Pero lo que distingue el trabajo de Brown no es tanto el quehacer superconocido del grupo —aun así, sus observaciones sobre “I Am the Walrus”, “A Day in the Life”, “All You Need Is Love” y “Hey Jude” son muy perspicaces— como los suburbios temáticos que bordean el relato canónico. Como en ningún otro libro sobre Los Beatles, hay aquí una superpoblada galería de actores de reparto, algunos muy destacados: Fred, el irrecuperable padre de John; la tía Mimi, con sus modos high brow y sus intentos de autoridad sobre un sobrino que ella creía al borde del precipicio; el dentista psicodélico y casi abusador John Riley; el mitómano “Magic” Alex o el oficial de policía inglés y sabueso antidroga Norman Pilcher. Los demás “de reparto” son más conocidos: Brian Epstein, George Martin, Pete Best, Cliff Richard, Cynthia Lennon, Yoko Ono, el Maharishi, Bob Dylan, Elvis Presley, Noel Coward, Marlene Dietrich, Muhammad Ali, Los Rolling Stones, Leonard Bernstein, Ed Sullivan, Charles Manson y Phil Spector, entre otros. Tras la primera impresión de estar ante una acumulación de anécdotas bizarras, muchas de personajes irrelevantes, una lectura persistente —y, por cierto, muy agradable; Brown tiene un buen timing narrativo— nos permite entender por dónde va el biógrafo, cuál es su estrategia expositiva: desplazar el foco de aquí para allá. Hacer de cada uno de los ciento cincuenta capítulos —la desmesura como una de las bellas artes— una pieza relativamente autónoma de una constelación mayor. Sólo así las historias del guía del circuito Beatle en Liverpool o de Helen Shapiro y su efímero grupo colegial Suzie and the Hula-Hoops pueden cobrar algún sentido. Son tributarias de una historia mayor, pero para entender la relevancia de esta, aquellas son necesarias. Todo un pronunciamiento historiográfico.

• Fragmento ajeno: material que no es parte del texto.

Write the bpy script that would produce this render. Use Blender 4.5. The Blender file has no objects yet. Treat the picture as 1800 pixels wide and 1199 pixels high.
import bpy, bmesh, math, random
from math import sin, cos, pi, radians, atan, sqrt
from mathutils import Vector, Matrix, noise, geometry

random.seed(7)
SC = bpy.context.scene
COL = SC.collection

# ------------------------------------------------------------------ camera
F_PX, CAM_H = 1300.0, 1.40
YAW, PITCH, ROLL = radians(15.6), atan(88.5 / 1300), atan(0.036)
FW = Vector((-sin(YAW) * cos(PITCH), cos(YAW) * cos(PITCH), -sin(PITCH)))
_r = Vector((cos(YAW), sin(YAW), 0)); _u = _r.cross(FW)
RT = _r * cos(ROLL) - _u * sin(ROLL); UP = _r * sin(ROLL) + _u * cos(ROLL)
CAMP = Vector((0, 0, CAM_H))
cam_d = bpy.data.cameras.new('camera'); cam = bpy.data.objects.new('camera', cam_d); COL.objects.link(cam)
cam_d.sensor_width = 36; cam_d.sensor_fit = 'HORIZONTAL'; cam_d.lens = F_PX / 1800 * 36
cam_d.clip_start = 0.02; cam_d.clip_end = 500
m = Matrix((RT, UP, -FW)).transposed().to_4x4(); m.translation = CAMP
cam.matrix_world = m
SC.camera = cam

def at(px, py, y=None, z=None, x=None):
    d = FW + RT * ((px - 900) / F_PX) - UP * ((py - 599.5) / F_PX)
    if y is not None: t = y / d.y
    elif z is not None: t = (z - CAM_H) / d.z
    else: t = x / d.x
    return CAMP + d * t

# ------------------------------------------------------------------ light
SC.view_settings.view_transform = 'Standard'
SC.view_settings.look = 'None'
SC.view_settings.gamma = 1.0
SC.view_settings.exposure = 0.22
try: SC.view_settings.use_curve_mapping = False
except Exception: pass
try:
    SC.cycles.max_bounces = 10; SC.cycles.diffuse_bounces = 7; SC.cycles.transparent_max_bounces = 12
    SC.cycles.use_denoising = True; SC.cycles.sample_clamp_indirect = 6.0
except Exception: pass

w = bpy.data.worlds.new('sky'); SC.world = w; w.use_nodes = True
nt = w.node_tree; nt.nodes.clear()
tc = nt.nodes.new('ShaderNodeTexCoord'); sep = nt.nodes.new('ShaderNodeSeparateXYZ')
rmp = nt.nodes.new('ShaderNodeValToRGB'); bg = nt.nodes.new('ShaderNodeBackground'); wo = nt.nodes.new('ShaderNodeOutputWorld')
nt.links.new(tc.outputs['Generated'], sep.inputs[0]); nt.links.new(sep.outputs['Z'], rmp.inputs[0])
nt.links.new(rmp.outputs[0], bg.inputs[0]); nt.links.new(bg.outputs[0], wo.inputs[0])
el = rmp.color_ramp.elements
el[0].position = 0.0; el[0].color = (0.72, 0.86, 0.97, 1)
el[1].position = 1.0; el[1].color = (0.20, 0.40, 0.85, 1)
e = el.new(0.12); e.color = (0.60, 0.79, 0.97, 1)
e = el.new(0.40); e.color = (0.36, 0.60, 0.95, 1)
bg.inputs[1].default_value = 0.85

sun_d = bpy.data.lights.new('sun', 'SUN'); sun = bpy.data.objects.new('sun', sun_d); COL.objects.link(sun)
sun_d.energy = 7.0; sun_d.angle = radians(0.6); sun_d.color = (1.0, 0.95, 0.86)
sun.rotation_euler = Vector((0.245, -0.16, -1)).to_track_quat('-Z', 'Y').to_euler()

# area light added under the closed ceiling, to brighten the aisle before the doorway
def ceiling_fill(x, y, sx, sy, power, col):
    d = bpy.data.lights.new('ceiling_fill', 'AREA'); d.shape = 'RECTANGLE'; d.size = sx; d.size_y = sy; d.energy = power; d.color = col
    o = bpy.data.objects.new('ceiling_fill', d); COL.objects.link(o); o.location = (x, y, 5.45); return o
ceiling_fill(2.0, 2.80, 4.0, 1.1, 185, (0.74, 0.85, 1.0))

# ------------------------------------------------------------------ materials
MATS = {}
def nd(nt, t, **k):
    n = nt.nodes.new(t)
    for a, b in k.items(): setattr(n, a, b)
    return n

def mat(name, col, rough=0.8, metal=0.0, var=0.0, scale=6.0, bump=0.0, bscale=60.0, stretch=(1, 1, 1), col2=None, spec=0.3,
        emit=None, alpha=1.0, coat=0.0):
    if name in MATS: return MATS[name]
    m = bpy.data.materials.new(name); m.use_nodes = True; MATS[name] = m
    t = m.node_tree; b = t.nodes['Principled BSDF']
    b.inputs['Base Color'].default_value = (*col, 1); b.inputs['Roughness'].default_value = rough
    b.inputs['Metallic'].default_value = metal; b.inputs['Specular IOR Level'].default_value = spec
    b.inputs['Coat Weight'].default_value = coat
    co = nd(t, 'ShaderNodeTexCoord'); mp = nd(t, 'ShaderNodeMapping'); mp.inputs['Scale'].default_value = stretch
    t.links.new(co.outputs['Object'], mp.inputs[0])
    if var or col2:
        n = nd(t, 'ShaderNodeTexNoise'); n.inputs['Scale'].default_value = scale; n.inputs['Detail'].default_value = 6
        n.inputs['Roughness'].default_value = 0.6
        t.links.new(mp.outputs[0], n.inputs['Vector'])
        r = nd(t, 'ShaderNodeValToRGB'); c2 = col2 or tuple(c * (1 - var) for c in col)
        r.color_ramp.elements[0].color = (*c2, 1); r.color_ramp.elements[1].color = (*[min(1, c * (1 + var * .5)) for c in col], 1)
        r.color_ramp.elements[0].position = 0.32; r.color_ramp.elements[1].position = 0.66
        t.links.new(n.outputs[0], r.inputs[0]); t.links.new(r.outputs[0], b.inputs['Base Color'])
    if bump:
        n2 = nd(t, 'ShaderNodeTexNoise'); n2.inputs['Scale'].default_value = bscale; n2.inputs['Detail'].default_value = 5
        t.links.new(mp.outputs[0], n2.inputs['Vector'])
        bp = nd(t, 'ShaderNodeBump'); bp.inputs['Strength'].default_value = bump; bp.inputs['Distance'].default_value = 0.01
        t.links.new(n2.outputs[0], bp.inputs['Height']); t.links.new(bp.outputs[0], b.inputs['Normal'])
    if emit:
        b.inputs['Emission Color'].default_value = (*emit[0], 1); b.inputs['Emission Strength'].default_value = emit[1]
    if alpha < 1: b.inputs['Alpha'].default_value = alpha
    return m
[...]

A Yoko, Craig la trata con malicia: el escritor no le teme a la incorrección política. Si bien con otra información, se suma finalmente al coro anti-Yoko de tantos fans de Los Beatles. El ensañamiento de Craig puede deberse a cierta misoginia detectable en otras partes de su frondoso libro. (El análisis de la Beatlemanía se centra mayormente en la descripción de la conducta histérica de las fans, descuidando otros aspectos del fenómeno no menos relevantes). “En las décadas siguientes Yoko fue considerada una pionera del arte conceptual, aunque la idea de Duchamp de que cualquier objeto vulgar puede transformarse en arte por el simple hecho de presentarlo en una galería ya tenía por entonces medio siglo”, ironiza Craig. “Los más avispados han detectado también cierta tendencia a usar ideas ajenas en sus poemas con instrucciones. ‘Composition 1960#10’ de La Monte Young dice ‘Traza una línea recta y síguela’. ‘Piano Piece for David Tudor #1’, también compuesta por La Monte Young en 1960, dice: ‘Pon un fardo de heno y un cubo de agua en el escenario para que el piano puede comer y beber. El intérprete puede alimentar al piano o dejar que coma solo’. Estas piezas podrían ser de Yoko, pero no lo son. Su primer libro de poemas, Pomelo, se publicó cuatro años más tarde, en 1964”.
En la ácida crítica de Craig a la artista conceptual subyace la sospecha de que, en el fondo, Lennon era un tanto ingenuo; que, a diferencia de McCartney, se dejaba encandilar fácilmente por un vanguardismo poco relevante. (El relato de cómo reaccionaron los otros Beatles y Martin cuando John les hizo escuchar “Revolution 9” es bien elocuente al respecto). En ese sentido, el libro en ningún momento resulta complaciente con sus protagonistas, una diferencia no menor respecto a la infinidad de textos hagiográficos sobre el grupo. Pero la mordacidad del autor, especialmente aplicada a los años últimos de la historia, deja al descubierto un mito personal: la felicidad de los primeros Beatles —felicidad de ellos mismos irradiada a sus públicos— parece ser la de Inglaterra toda, aún ilusionada del progresismo del primer ministro laborista Harold Wilson, y por añadidura la del propio Brown. El escritor satírico termina entonces siendo un escritor nostálgico. Son varias las escenas —de eso trata el libro, de escenas del mundo Beatle—– en las que la escritura transmite una sensación de felicidad tal como supuestamente la vivieron los integrantes del grupo: “Eran las tres de la mañana del 17 de enero de 1964. Los Beatles estaban en su suite palaciega del hotel George IV de París tras haber dado el primero de varios conciertos en el teatro Olympia. Se habían puesto ya el pijama o el batín, y estaban descansando cuando Brian Epstein entró con un telegrama en la mano. ‘¡Chicos, sois número uno en América!’. Por una vez, hasta John se emocionó. Mal Evans, road manager de grupo, fue testigo de su entusiasmo. En ese momento los vio como un grupo de chavales eufóricos pegando brincos. […] ¿Volverían alguna vez a ser tan felices?”.